_GIVEN REQUEST_
Find every line with the word "follow" and report how many there are, without any other text.

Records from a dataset
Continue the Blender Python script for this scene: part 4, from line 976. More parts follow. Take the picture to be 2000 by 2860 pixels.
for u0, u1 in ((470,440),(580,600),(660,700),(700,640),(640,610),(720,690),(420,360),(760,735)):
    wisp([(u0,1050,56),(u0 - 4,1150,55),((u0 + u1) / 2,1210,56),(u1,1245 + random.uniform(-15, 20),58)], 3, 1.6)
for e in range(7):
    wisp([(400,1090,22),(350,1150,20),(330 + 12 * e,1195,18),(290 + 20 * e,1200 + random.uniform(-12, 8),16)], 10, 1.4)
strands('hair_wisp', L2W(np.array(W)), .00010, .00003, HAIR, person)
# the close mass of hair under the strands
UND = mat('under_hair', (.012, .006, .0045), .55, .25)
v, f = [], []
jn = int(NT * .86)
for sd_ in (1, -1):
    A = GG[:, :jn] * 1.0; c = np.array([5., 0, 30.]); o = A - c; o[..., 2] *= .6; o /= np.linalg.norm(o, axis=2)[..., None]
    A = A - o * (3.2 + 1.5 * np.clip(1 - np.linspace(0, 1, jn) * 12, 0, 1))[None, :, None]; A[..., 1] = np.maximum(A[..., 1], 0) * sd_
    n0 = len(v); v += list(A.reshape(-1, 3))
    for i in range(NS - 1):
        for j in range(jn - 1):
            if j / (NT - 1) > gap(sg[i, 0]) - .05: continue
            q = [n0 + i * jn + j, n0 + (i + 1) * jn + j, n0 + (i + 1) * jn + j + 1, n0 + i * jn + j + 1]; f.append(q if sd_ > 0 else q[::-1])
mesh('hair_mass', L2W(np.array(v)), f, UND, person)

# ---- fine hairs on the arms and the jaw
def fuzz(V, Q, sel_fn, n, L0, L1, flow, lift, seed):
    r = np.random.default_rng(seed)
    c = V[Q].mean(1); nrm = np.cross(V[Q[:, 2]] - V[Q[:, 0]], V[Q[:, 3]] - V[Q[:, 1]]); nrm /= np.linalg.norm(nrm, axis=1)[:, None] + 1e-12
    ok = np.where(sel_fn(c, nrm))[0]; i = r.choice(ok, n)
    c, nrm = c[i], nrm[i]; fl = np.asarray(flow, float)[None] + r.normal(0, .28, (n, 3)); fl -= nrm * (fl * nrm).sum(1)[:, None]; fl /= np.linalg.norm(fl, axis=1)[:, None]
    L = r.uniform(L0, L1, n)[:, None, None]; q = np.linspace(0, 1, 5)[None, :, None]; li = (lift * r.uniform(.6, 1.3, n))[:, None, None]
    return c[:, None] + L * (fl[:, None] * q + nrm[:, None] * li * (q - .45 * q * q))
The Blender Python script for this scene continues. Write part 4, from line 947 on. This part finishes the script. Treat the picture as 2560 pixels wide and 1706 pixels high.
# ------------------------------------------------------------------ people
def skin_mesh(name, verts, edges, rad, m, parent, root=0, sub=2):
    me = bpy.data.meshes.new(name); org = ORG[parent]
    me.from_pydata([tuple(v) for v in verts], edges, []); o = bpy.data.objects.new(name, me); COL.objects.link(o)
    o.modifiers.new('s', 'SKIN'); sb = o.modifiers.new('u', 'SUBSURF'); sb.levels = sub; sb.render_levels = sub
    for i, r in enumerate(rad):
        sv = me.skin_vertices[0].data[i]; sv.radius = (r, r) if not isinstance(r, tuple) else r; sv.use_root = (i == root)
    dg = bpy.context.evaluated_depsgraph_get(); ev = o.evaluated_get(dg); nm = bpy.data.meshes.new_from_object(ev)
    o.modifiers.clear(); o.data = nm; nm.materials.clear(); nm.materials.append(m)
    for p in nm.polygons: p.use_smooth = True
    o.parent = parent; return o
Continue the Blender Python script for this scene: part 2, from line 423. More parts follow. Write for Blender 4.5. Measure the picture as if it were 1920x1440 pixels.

_EXERCISE RESPONSE_
2